A Briefer History of Time
I just finished A Briefer History of Time, by Stephen Hawking and Leonard Mlodinow. It’s a 2005 revisit of the famous A Brief History of Time. In it, Hawking briefly explains things like black holes, quantum physics, string theory, and the origin of the universe, in terms anyone could understand. And I do mean anyone.
I can understand how a book written in 1988 could need an update, but I’m not entirely sure why it needed to be made more accessible. Over 9 million people bought the first book, so clearly the public thought it was accessible enough.
I never read the original (I’ve been meaning to forever, but I just never got around to it); as such, I’m not sure exactly how simplistic it presented things, but I really hope it wasn’t nearly as bad as this one.
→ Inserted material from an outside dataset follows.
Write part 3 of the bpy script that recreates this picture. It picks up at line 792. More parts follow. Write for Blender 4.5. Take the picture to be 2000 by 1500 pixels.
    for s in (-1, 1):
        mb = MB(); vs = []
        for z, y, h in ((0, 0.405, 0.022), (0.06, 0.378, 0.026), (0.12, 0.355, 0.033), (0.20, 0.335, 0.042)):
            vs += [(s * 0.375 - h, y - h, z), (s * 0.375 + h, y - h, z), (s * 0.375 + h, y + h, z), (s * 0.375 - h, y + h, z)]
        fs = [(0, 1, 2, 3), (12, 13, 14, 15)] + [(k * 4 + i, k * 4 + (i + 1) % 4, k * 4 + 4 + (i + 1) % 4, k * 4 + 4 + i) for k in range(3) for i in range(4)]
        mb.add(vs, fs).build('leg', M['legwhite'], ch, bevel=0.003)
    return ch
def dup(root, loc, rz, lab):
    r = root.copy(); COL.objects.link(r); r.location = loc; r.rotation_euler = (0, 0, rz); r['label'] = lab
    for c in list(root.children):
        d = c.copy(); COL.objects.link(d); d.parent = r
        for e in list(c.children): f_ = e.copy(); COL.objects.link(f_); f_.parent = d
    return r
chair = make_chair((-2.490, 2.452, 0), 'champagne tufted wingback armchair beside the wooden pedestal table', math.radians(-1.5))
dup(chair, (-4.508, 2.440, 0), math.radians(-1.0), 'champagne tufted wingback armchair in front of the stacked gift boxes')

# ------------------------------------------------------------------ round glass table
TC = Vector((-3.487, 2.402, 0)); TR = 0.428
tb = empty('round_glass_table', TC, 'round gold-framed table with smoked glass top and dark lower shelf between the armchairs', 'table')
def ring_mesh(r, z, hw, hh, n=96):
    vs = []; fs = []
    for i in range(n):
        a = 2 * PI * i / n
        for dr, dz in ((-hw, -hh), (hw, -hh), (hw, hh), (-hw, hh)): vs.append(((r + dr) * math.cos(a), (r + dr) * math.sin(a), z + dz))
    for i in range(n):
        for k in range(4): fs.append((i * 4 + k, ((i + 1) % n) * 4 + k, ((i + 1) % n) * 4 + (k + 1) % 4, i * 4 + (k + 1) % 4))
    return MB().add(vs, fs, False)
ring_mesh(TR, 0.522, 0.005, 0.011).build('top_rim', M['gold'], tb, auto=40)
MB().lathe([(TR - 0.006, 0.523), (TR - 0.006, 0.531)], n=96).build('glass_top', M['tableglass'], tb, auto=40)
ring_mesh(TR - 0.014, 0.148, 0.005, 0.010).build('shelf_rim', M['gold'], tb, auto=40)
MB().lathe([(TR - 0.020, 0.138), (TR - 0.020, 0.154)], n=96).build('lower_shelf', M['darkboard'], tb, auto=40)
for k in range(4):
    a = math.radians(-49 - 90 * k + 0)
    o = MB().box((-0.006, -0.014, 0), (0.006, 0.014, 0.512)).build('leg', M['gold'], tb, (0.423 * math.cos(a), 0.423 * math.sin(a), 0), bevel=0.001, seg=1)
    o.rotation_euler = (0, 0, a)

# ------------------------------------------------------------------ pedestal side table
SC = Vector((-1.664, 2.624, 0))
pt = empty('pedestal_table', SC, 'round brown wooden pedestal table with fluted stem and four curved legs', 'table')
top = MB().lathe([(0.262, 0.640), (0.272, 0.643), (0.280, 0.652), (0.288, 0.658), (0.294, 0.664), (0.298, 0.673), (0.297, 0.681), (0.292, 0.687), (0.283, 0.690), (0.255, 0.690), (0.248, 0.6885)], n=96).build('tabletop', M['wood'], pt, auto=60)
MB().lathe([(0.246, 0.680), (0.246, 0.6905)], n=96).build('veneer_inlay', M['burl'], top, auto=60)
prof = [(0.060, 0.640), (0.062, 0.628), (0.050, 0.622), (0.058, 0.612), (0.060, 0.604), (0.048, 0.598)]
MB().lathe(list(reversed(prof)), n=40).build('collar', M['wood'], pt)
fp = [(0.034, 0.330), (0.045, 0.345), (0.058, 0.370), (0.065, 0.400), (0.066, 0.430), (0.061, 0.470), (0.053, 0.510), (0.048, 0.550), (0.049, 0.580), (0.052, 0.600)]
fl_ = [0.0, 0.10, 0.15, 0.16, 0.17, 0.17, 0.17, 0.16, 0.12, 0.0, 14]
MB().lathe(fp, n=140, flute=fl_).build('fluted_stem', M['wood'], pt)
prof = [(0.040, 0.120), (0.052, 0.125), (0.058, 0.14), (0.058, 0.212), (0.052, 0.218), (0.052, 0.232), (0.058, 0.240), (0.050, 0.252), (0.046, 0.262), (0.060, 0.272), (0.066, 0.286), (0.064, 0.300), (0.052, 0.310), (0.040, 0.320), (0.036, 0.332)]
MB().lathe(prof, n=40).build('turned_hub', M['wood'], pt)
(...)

I’ve never been a big fan of the lie-to-children approach to education past middle school, and that’s exactly the approach the book takes.
Yes, relativity and quantum physics are difficult subjects, and small steps are required to explain them to laypersons, but ye gods, there is such a thing as too much.
Having said that, it’s a great introductory book to physics for children in 7th or 8th grade, but I was really disappointed by the fact that Hawking doesn’t even hint at some of the controversies that made him infamous, such as the black hole information paradox.
Still, even as an adult, if it’s been a few decades since you’ve had Physics, and you’ve forgotten all about Einstein, and you want to relearn but aren’t willing to think at all, it should be a pretty good read. I’d still recommend the original, though.